10. Additional Provisions.
(a) No Right to Continued Service. This Agreement does not give you a right to continued Service with the Company or any Affiliate, and the Company or any such Affiliate may terminate your Service at any time and otherwise deal with you without regard to the effect it may have upon you under this Agreement.
(b) Governing Plan Document. This Agreement and the Award are subject to all the provisions of the Plan, and to all interpretations, rules and regulations which may, from time to time, be adopted and promulgated by the Committee pursuant to the Plan. If there is any conflict between the provisions of this Agreement and the Plan, the provisions of the Plan will govern. The Committee’s interpretation of the Plan and this Agreement shall be final and binding.
(c) Governing Law. This Agreement, the parties’ performance hereunder, and the relationship between them shall be governed by, construed, and enforced in accordance with the laws of the State of Delaware, without giving effect to the choice of law principles thereof.

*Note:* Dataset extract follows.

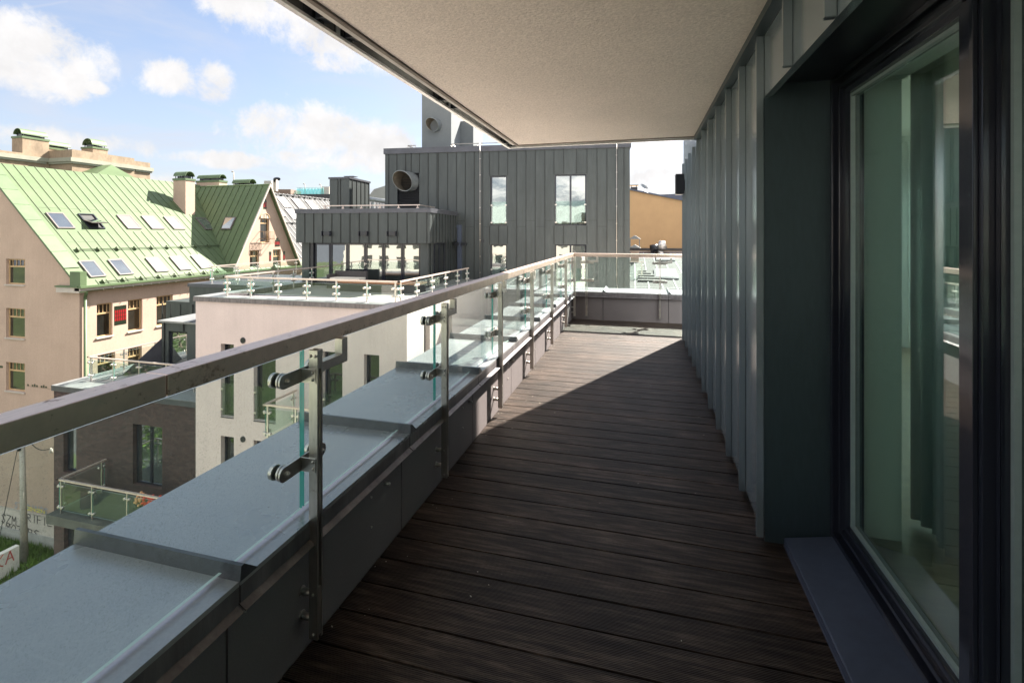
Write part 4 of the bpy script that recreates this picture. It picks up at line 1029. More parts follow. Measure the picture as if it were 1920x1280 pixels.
# skylights
def skylight(y, xa, xb, wd, mat, slope=None, opened=False):
    m = MB(); t = .09; fwd = Vector((-.745, 0, .667)); n = Vector(NR); L_ = (xa - xb) / .745
    base = roof_pt(xa, y); s = Vector((0, 1, 0))
    if opened:
        ang = R(28); f2 = fwd * math.cos(ang) - n * math.sin(ang); n2 = n * math.cos(ang) + fwd * math.sin(ang)
    else: f2, n2 = fwd, n
    def bx(mm, o, f, nn, a0, a1, b0, b1, c0, c1):
        P = lambda a, b, c: o + s * a + f * b + nn * c
        mm.extr([P(a0, b0, c0), P(a1, b0, c0), P(a1, b1, c0), P(a0, b1, c0)], nn * (c1 - c0))
    h = wd / 2
    for a0, a1, b0, b1 in ((-h, -h + t, 0, L_), (h - t, h, 0, L_), (-h + t, h - t, 0, t), (-h + t, h - t, L_ - t, L_)): bx(m, base, fwd, n, a0, a1, b0, b1, 0, .10)
    o = m.build('skylight', DARKMETAL if opened else pm('skylight_frame', (.10, .085, .08), .5) if 'skylight_frame' not in bpy.data.materials else bpy.data.materials['skylight_frame'], roof)
    g_ = MB(); top = base + fwd * L_ + n * .1
    if opened:
        bx(g_, base + fwd * .05, fwd, n, -h + t, h - t, 0, L_ - .1, .0, .02); g_.build('pane', RUBBER, o)
        g_ = MB(); mid = base + fwd * (L_ * .5) + n * .12; bx(g_, mid, f2, n2, -h, h, -L_ * .5, L_ * .5, 0, .06); g_.build('sash', bpy.data.materials['skylight_frame'], o)
        g_ = MB(); bx(g_, mid, f2, n2, -h + t, h - t, -L_ * .5 + t, L_ * .5 - t, .06, .07); g_.build('pane', MIRROR, o)
    else:
        bx(g_, base, fwd, n, -h + t, h - t, t, L_ - t, .05, .085); g_.build('pane', mat, o)
for i, y in enumerate(rows1): skylight(y, -40.35, -41.62, 1.1, (MIRROR, MIRROR, GREYBLIND, PALEBLIND, GREYBLIND, MIRROR)[i], opened=(i == 1))
for i, y in enumerate(rows2): skylight(y, -36.56, -37.77, 1.0, (MIRROR, MIRROR, BLIND, BLIND, BLIND)[i])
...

(d) Severability. The provisions of this Agreement shall be severable and if any provision of this Agreement is found by any court to be unenforceable, in whole or in part, the remainder of this Agreement shall nevertheless be enforceable and binding on the parties. You also agree that any trier of fact may modify any invalid, overbroad or unenforceable provision of this Agreement so that such provision, as modified, is valid and enforceable under applicable law.
(e) Binding Effect. This Agreement will be binding in all respects on your heirs, representatives, successors and assigns, and on the successors and assigns of the Company.
(f) Section 409A of the Code. The award of Units as provided in this Agreement and any issuance of Shares or payment pursuant to this Agreement are intended to be exempt from or in compliance with Section 409A of the Code and this Agreement and the Plan shall be administered and interpreted in accordance with this intent.
(g) Electronic Delivery and Acceptance. The Company may deliver any documents related to this Restricted Stock Unit Award by electronic means and request your acceptance of this Agreement by electronic means. You hereby consent to receive all applicable documentation by electronic delivery and to participate in the
Page 4
Plan through an on-line (and/or voice activated) system established and maintained by the Company or the Company’s third-party stock plan administrator.
By signing the cover page of this Agreement or otherwise accepting this Agreement in a manner approved by the Company, you agree to all the terms and conditions described above and in the Plan document.